--- Start Provided material ---

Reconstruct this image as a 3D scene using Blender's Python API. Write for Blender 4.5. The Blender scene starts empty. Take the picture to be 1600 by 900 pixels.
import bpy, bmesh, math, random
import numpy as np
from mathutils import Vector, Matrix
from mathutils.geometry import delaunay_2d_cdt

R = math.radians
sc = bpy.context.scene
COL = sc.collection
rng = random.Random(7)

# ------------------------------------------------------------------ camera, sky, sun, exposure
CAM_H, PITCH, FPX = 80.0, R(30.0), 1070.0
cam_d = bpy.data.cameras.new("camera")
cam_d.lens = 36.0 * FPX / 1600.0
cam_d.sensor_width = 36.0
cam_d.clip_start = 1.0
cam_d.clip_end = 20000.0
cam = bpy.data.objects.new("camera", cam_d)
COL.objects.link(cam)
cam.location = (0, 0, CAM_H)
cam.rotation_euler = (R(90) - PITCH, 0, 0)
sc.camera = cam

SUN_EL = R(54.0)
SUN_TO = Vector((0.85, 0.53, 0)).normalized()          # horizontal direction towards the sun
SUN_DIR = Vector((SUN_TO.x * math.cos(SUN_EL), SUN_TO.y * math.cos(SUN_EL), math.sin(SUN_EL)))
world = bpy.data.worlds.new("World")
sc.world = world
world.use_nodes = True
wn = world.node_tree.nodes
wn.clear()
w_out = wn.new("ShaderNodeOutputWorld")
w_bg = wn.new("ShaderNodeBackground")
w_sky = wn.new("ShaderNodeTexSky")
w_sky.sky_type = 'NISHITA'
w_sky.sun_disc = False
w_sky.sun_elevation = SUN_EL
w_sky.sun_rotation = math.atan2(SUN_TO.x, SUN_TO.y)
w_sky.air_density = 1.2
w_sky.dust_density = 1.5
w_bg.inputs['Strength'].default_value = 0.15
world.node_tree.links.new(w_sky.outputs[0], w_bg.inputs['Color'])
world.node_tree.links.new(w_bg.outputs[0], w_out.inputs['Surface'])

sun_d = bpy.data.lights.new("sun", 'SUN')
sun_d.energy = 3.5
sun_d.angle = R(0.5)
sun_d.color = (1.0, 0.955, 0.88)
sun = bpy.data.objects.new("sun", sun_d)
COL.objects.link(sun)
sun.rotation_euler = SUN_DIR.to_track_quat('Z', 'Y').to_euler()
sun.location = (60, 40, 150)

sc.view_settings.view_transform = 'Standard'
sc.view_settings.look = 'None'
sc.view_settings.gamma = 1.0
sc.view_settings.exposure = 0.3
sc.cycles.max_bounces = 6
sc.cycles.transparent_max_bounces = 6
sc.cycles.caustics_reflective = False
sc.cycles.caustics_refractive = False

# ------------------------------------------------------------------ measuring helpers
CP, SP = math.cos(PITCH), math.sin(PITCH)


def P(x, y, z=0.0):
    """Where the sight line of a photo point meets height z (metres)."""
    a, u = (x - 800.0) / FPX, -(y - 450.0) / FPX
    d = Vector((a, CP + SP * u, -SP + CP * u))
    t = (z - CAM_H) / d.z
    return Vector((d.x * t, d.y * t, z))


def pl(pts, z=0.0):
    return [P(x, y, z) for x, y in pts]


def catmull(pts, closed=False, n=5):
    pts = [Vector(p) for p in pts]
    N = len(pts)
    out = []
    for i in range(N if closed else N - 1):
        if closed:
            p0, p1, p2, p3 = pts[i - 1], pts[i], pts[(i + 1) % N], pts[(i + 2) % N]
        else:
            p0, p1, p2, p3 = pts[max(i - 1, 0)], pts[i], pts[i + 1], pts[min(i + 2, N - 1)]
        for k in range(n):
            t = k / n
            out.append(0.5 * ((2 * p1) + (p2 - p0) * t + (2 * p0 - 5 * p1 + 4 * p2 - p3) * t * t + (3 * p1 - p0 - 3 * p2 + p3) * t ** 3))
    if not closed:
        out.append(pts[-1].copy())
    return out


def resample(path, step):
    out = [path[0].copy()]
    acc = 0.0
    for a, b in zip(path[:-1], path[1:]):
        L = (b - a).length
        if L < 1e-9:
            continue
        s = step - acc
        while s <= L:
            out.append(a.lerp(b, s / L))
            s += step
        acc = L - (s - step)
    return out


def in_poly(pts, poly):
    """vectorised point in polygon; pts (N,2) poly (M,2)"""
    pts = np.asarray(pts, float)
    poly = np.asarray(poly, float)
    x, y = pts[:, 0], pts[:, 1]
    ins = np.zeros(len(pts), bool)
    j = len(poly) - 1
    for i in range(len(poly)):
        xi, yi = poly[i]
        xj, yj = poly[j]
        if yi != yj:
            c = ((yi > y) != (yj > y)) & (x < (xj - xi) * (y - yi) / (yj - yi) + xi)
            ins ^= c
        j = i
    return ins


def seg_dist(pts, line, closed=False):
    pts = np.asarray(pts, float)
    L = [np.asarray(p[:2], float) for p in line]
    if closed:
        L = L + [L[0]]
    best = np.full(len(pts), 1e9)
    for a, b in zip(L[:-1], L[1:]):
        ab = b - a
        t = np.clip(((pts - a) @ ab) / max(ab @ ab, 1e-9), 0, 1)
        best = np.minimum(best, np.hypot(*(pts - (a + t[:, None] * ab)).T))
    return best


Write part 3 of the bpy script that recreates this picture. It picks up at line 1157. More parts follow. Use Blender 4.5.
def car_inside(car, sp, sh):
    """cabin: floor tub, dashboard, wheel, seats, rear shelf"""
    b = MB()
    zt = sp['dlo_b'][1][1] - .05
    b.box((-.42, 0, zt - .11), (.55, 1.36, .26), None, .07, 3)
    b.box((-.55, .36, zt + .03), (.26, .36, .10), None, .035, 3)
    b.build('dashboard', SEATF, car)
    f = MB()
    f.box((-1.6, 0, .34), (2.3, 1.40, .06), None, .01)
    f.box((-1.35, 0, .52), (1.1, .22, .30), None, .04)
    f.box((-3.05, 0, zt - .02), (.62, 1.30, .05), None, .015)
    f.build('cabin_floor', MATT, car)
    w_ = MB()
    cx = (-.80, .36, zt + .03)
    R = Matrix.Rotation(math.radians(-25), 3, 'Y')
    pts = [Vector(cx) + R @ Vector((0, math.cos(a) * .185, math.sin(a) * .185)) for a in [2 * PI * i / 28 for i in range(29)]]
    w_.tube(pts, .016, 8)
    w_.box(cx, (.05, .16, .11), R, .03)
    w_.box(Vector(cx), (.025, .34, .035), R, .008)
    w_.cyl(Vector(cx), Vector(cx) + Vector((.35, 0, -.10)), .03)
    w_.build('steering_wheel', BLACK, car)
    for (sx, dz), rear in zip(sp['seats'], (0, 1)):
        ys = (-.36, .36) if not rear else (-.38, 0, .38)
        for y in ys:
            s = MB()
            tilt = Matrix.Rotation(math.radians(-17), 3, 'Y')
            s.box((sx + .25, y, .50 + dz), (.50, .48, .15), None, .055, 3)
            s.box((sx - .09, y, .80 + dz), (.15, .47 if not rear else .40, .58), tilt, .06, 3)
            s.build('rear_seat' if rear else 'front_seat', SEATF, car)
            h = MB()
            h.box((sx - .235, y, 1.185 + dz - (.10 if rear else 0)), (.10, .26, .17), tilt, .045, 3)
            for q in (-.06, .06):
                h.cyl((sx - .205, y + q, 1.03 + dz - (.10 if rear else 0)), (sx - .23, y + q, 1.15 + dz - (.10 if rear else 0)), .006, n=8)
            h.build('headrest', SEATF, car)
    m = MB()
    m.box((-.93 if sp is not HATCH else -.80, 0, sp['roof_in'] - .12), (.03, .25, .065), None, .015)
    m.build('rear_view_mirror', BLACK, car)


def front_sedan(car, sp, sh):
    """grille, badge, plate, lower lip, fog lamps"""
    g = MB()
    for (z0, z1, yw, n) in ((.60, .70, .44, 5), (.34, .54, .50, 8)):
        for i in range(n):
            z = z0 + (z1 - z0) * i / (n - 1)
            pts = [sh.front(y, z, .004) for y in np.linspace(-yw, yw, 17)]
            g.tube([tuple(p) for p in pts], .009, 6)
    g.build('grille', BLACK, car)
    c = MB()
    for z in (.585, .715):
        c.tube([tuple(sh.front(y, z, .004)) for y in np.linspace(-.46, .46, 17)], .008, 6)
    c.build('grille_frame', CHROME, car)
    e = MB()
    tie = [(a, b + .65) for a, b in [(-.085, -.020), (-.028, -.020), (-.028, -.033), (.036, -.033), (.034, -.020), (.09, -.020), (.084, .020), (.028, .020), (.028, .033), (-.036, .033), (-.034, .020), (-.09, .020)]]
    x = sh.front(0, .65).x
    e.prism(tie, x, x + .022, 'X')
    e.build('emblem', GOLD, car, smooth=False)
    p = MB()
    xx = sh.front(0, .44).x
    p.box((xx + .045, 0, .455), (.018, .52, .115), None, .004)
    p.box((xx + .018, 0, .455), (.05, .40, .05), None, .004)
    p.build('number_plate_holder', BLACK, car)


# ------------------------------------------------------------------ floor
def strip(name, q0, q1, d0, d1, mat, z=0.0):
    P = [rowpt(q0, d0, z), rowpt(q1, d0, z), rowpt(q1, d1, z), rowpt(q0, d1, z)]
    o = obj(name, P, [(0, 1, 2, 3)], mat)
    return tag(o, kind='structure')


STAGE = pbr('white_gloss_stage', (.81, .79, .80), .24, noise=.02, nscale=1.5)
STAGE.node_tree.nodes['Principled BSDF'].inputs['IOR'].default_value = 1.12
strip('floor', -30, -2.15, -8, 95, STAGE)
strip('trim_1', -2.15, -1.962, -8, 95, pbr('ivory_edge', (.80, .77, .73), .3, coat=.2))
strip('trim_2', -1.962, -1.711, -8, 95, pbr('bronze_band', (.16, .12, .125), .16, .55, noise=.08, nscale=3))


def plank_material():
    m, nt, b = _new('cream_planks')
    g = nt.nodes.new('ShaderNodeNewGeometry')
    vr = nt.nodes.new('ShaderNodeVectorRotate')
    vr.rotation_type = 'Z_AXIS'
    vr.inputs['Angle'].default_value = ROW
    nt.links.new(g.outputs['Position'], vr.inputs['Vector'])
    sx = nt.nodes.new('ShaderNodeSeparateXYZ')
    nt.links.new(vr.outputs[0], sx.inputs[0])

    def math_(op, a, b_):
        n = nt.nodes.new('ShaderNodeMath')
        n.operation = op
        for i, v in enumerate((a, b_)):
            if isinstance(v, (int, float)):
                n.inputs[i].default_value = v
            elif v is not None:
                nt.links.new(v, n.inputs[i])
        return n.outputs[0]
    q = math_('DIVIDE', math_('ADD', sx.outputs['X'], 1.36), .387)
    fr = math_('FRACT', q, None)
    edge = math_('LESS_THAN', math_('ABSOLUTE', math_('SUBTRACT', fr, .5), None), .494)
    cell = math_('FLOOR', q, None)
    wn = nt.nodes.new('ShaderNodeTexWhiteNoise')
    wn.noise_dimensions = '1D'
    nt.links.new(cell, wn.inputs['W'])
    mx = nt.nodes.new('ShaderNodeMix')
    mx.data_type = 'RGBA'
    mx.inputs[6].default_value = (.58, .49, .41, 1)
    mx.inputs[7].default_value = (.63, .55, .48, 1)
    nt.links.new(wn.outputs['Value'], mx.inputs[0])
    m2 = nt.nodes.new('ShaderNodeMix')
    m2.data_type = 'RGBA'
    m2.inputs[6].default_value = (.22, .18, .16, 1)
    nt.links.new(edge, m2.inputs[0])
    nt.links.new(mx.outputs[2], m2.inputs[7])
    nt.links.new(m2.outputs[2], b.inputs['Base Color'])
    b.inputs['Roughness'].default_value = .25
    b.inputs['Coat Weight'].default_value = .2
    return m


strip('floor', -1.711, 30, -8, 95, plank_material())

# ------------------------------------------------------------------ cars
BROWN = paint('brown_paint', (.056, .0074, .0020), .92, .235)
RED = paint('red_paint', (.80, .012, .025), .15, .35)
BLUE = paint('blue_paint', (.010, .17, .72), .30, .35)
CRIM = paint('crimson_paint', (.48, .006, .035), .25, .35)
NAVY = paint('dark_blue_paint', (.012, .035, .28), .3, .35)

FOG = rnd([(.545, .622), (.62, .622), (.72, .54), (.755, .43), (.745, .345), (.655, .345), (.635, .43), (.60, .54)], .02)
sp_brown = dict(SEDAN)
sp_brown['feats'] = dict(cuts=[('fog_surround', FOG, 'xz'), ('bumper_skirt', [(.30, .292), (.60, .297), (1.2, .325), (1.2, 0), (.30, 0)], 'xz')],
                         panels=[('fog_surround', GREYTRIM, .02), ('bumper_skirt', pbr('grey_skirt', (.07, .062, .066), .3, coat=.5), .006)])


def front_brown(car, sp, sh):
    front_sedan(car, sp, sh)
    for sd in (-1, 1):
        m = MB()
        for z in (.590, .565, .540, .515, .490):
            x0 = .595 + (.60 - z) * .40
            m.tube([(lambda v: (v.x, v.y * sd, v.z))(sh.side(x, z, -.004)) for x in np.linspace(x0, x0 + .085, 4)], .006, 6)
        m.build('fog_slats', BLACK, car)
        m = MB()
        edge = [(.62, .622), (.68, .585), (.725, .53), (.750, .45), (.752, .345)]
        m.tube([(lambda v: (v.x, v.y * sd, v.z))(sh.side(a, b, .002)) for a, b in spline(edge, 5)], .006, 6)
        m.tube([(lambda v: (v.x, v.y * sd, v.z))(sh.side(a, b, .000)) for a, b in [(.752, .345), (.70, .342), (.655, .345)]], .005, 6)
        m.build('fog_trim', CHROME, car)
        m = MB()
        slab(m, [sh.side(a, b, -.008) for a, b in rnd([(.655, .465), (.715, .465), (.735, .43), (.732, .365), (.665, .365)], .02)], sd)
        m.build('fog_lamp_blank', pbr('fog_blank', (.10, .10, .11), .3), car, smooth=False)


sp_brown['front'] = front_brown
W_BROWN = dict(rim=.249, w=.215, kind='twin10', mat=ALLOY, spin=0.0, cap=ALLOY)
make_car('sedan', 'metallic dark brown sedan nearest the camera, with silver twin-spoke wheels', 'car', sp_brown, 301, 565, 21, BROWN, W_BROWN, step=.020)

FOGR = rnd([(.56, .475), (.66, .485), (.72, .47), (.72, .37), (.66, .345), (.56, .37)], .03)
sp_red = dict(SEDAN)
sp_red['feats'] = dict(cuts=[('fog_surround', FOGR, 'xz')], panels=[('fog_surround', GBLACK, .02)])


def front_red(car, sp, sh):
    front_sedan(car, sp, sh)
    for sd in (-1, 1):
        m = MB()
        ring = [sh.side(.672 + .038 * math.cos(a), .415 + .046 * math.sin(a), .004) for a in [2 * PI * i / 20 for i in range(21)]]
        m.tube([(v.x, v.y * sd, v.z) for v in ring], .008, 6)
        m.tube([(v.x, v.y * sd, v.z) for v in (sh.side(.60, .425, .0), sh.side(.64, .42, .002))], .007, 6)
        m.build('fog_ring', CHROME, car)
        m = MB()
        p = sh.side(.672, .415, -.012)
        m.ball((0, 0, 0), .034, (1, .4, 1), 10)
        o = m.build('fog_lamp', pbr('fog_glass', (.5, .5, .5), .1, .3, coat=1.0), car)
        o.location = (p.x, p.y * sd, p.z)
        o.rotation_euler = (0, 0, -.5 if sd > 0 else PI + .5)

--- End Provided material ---

What to work on: Where a line above contains the word "scene", copy that line.

Response below:
Reconstruct this image as a 3D scene using Blender's Python API. Write for Blender 4.5. The Blender scene starts empty. Take the picture to be 1600 by 900 pixels.
sc = bpy.context.scene